その半面、サプライヤーはコスト上昇分を取引価格に完全には転嫁できず、利益率は低下した。昨年第3・四半期で比べても、メーカーの利益率はサプライヤーを3ポイント近く上回っている。
既に経営環境が厳しい一部サプライヤーにとって、取引価格をさらに下げられれば深手を負いかねない、と複数の業界幹部は懸念する。
実際、テスラを最大口顧客としていた自動車部品メーカーのギッシング・ノースアメリカは昨年、人件費とコモディティー価格の高騰を理由として破産申請した。
弁護士のシャーキー氏は「慈善団体のサプライヤーなど1社も存在しない。彼らは利益を稼ぐ必要があり、赤字になれば資金的に立ちゆかなくなる」と警告する。

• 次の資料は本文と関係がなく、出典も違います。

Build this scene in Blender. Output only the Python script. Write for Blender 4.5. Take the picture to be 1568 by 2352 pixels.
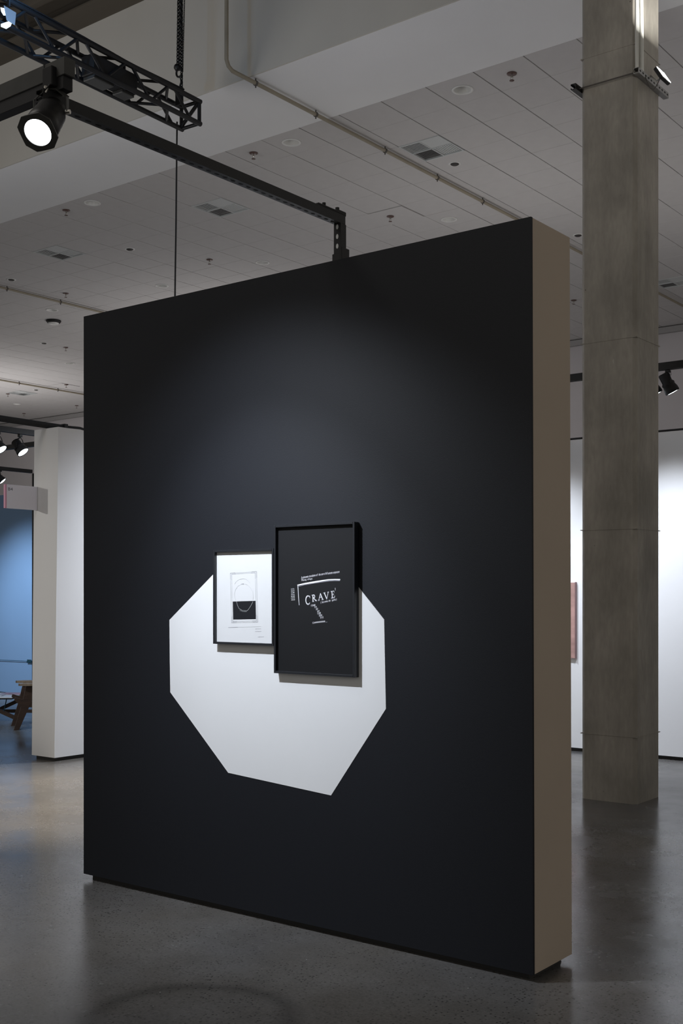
import bpy, bmesh, math, random
from mathutils import Vector, Matrix, Quaternion
random.seed(7)
R = math.radians
PI = math.pi
for o in list(bpy.data.objects):
    bpy.data.objects.remove(o)
S = bpy.context.scene
COL = S.collection

# ------------------------------------------------------------------ camera
TH = R(37.7); CT, ST = math.cos(TH), math.sin(TH)
F, CX, HY, EYE = 2650.0, 784.0, 1362.0, 1.55
cd = bpy.data.cameras.new('camera'); cam = bpy.data.objects.new('camera', cd); COL.objects.link(cam)
cam.location = (0, 0, EYE); cam.rotation_euler = (PI/2, 0, TH)
cd.sensor_fit = 'HORIZONTAL'; cd.sensor_width = 36; cd.lens = F/1568*36
cd.shift_y = (HY-1176)/1568
cd.clip_end = 200
S.camera = cam
S.view_settings.view_transform = 'Standard'; S.view_settings.look = 'None'
S.view_settings.gamma = 1; S.view_settings.use_curve_mapping = False
S.view_settings.exposure = 0.0

# ------------------------------------------------------------------ ambient light of the rest of the hall
w = bpy.data.worlds.new('hall'); S.world = w; w.use_nodes = True
w.node_tree.nodes['Background'].inputs[0].default_value = (1.0, 0.955, 0.89, 1)
w.node_tree.nodes['Background'].inputs[1].default_value = 0.33


def light(name, kind, loc, energy, color=(1, 1, 1), aim=None, size=.1, spot=50, blend=1.0, size_y=None):
    l = bpy.data.lights.new(name, kind); l.energy = energy; l.color = color
    if kind == 'AREA':
        l.size = size
        if size_y: l.shape = 'RECTANGLE'; l.size_y = size_y
    else:
        l.shadow_soft_size = size
    if kind == 'SPOT':
        l.spot_size = R(spot); l.spot_blend = blend
    o = bpy.data.objects.new(name, l); COL.objects.link(o); o.location = loc
    if aim is not None:
        o.rotation_euler = (Vector(aim)-Vector(loc)).to_track_quat('-Z', 'Y').to_euler()
    return o


COOL = (.84, .90, 1.0)
# added overhead fill, area lamps pointing down; no fittings stand behind them
light('overhead_fill', 'AREA', (-6, 0, 8.3), 120, (1, .95, .9), (-6, 0, 0), 3)
light('overhead_fill', 'AREA', (-14, 16, 7.0), 130, (1, .97, .95), (-14, 16, 0), 4)
light('overhead_fill', 'AREA', (-26, 16, 7.0), 130, (1, .97, .95), (-26, 16, 0), 4)
light('overhead_fill', 'AREA', (-4.5, 16, 7.0), 90, (1, .95, .93), (-4.5, 16, 0), 4)
# added unseen fill, area lamps thrown up to brighten the ceiling
for k, (x_, y_, e_) in enumerate(((-8, 14, 34), (-16, 18, 90), (-26, 18, 130), (-3.0, 17, 30), (2, 12, 30), (-11, 4.0, 130), (3.5, 3, 110))):
    light('ceiling_fill', 'AREA', (x_, y_, 3.3), e_, (1, .965, .95), (x_, y_, 9), 3)
# spot on the black wall
light('key_spot', 'SPOT', (-3.80, 2.70, 3.05), 185, COOL, (-3.60, 4.09, 1.28), .022, 62, 1.0)
light('key_spill', 'SPOT', (-3.80, 2.70, 3.05), 120, COOL, (-3.58, 4.09, 1.42), .022, 92, 1.0)


# ------------------------------------------------------------------ pixel -> place helpers
def ray(px, py):
    a = (px-CX)/F; b = (HY-py)/F
    return Vector((a*CT-ST, a*ST+CT, b))
def onY(px, py, Y): d = ray(px, py); return d*(Y/d.y)+Vector((0, 0, EYE))
def onX(px, py, X): d = ray(px, py); return d*(X/d.x)+Vector((0, 0, EYE))
def onZ(px, py, Z): d = ray(px, py); return d*((Z-EYE)/d.z)+Vector((0, 0, EYE))
def atz(px, py, z): return ray(px, py)*z+Vector((0, 0, EYE))
def proj(p):
    z = -p[0]*ST+p[1]*CT
    if z < .1: return None
    return CX+F*(p[0]*CT+p[1]*ST)/z, HY-F*(p[2]-EYE)/z, z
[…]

マスク氏は、価格を下げても販売数量の増加で元が取れるとの理屈でサプライヤーを安心させるつもりではないか、との見方も聞かれる。
ただ、一部のサプライヤーは、原材料費の高騰を理由に取引価格の引き上げに動いている。
NXPセミコンダクターは1日、自社の投入コスト上昇のため顧客に請求する製品代金を上げると発表した。シーバースCEOによると、自動車会社からは値上げに対する大きな反発はないという。NXPはテスラのサプライヤーかどうか公表していないが、アナリストによるテスラ車の解体で、その証拠が示されている。
テスラ元幹部の1人はロイターに、同社の場合はサプライヤーに対して経営効率化の取り組みを「共有」することで取引価格を下げてほしいと交渉するか、単純にサプライヤーに自分たちの利益率を犠牲にして価格を下げろと強要するか、どちらのケースもあり得るとの見方を示した。「他の全ての(メーカー)が何十年も実行してきたことを、テスラはこれからやろうとしている」という。
いずれにしても、サプライヤーからの抵抗は必至とみられる。サプライヤーと仕事をしているコンサルタントのローリー・ハーバー氏は「コスト削減を巡るサプライヤーからの風当たりは相当に大きくなるだろう」と述べた。